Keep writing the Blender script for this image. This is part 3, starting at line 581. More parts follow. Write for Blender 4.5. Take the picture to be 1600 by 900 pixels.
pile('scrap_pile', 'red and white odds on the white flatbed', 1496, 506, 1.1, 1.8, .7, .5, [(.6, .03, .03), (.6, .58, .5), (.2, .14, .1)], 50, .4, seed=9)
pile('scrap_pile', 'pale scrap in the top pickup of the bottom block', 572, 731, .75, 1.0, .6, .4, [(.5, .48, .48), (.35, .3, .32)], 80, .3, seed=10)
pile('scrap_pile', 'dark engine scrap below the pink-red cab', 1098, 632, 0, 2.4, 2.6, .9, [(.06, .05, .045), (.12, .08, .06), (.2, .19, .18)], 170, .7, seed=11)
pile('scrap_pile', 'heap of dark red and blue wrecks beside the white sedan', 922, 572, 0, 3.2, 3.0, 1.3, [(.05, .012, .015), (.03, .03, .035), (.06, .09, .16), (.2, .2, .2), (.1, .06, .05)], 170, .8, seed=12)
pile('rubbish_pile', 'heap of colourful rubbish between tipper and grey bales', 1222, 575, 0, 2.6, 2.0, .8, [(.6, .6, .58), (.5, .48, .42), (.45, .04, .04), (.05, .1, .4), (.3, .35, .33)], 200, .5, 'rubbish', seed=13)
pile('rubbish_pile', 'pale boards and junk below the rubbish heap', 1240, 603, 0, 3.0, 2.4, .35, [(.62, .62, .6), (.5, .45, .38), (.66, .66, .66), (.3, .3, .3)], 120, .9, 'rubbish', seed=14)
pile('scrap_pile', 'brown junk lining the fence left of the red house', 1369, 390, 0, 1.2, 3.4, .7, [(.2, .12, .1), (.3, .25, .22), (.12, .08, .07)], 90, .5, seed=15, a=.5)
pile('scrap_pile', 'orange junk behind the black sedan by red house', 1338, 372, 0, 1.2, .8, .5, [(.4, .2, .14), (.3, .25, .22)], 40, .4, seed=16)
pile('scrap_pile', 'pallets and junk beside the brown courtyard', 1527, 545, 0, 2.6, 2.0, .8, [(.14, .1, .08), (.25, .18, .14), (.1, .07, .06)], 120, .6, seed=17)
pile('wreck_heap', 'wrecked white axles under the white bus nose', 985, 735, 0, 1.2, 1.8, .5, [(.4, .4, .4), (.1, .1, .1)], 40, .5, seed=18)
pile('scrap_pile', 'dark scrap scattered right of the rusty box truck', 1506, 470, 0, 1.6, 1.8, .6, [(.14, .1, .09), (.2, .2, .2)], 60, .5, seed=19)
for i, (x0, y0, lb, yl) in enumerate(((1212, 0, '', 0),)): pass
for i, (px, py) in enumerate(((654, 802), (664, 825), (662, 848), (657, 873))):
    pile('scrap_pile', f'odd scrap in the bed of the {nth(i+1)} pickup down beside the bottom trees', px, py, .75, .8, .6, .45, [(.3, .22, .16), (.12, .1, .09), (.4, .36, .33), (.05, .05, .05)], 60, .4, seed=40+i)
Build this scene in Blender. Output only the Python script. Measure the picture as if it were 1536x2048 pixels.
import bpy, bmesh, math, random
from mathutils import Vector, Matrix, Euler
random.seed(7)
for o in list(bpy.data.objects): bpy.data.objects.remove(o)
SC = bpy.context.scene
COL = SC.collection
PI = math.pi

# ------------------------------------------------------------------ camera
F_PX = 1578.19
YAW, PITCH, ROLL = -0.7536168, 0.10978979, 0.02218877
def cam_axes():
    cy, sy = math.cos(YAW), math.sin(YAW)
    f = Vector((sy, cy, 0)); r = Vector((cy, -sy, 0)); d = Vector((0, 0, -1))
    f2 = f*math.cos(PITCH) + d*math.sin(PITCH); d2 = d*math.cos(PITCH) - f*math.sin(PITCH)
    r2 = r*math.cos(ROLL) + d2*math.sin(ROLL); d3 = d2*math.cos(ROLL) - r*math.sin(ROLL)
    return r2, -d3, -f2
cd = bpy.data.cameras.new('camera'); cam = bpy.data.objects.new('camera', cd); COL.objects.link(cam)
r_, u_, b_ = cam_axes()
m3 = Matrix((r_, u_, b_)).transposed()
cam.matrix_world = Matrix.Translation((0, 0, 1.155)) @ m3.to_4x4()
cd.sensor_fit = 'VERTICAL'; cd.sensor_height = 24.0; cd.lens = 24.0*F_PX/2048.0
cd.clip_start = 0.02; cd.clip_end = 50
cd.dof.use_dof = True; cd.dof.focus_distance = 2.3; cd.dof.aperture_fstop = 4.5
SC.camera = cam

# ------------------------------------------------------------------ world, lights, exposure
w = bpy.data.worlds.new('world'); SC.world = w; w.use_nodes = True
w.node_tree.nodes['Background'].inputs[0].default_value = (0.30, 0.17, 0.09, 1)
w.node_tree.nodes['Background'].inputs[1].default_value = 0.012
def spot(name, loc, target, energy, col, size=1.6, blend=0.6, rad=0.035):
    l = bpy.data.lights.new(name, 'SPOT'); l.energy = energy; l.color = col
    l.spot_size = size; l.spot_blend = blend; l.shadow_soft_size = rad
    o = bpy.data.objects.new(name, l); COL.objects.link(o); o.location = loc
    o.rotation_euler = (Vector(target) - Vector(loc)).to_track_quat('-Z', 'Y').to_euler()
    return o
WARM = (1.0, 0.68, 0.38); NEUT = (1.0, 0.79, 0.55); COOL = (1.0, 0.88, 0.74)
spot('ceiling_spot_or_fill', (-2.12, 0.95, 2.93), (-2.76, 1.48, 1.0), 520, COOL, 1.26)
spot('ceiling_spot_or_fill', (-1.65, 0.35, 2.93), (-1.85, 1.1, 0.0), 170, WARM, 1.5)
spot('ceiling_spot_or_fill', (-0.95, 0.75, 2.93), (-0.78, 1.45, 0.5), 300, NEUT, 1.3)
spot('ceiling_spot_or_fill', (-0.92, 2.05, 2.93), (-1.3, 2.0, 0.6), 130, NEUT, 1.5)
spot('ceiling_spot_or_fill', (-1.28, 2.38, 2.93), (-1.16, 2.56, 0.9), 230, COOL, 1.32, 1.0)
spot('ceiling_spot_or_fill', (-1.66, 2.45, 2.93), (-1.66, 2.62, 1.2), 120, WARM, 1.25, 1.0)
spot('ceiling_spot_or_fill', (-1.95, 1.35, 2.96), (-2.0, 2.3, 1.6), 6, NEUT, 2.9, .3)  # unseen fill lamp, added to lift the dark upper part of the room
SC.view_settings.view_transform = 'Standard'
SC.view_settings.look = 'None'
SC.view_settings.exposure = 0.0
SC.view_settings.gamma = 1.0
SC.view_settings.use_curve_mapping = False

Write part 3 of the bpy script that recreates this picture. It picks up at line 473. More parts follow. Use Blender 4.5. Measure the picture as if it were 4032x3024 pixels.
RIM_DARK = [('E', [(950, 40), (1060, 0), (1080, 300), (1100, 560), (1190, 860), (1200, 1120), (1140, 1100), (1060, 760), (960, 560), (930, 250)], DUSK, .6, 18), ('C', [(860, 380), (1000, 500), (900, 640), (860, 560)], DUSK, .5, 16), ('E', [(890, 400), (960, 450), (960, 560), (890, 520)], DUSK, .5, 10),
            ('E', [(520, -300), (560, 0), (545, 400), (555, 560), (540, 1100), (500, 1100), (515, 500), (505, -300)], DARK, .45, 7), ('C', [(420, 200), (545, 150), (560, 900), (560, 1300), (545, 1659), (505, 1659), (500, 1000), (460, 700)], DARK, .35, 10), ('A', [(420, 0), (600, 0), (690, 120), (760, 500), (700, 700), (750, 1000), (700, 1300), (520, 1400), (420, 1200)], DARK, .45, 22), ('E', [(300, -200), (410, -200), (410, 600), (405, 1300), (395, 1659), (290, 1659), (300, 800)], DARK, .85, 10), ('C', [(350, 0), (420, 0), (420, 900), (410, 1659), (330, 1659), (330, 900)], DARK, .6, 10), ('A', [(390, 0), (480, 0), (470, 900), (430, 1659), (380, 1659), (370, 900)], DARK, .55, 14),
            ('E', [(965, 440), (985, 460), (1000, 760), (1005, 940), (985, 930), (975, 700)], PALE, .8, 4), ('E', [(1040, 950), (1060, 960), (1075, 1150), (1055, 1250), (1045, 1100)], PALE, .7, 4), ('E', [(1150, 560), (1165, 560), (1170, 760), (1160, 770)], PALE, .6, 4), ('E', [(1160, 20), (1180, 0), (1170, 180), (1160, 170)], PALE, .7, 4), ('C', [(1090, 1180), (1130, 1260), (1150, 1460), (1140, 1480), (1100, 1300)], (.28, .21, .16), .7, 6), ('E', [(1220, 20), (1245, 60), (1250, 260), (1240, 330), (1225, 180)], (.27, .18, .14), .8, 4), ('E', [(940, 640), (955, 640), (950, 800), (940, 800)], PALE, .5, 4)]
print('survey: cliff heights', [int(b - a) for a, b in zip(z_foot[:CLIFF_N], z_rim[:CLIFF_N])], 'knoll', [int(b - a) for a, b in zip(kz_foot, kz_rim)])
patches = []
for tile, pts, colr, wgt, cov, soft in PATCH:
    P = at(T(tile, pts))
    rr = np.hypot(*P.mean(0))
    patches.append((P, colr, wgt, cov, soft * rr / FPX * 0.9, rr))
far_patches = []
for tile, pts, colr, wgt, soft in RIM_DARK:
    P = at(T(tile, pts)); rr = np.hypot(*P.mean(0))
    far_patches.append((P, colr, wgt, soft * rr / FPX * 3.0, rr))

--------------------

INSTRUCTIONS TO FOLLOW> List every line above containing the word "were".

TASK SOLUTION>
Build this scene in Blender. Output only the Python script. Measure the picture as if it were 1536x2048 pixels.
Write part 3 of the bpy script that recreates this picture. It picks up at line 473. More parts follow. Use Blender 4.5. Measure the picture as if it were 4032x3024 pixels.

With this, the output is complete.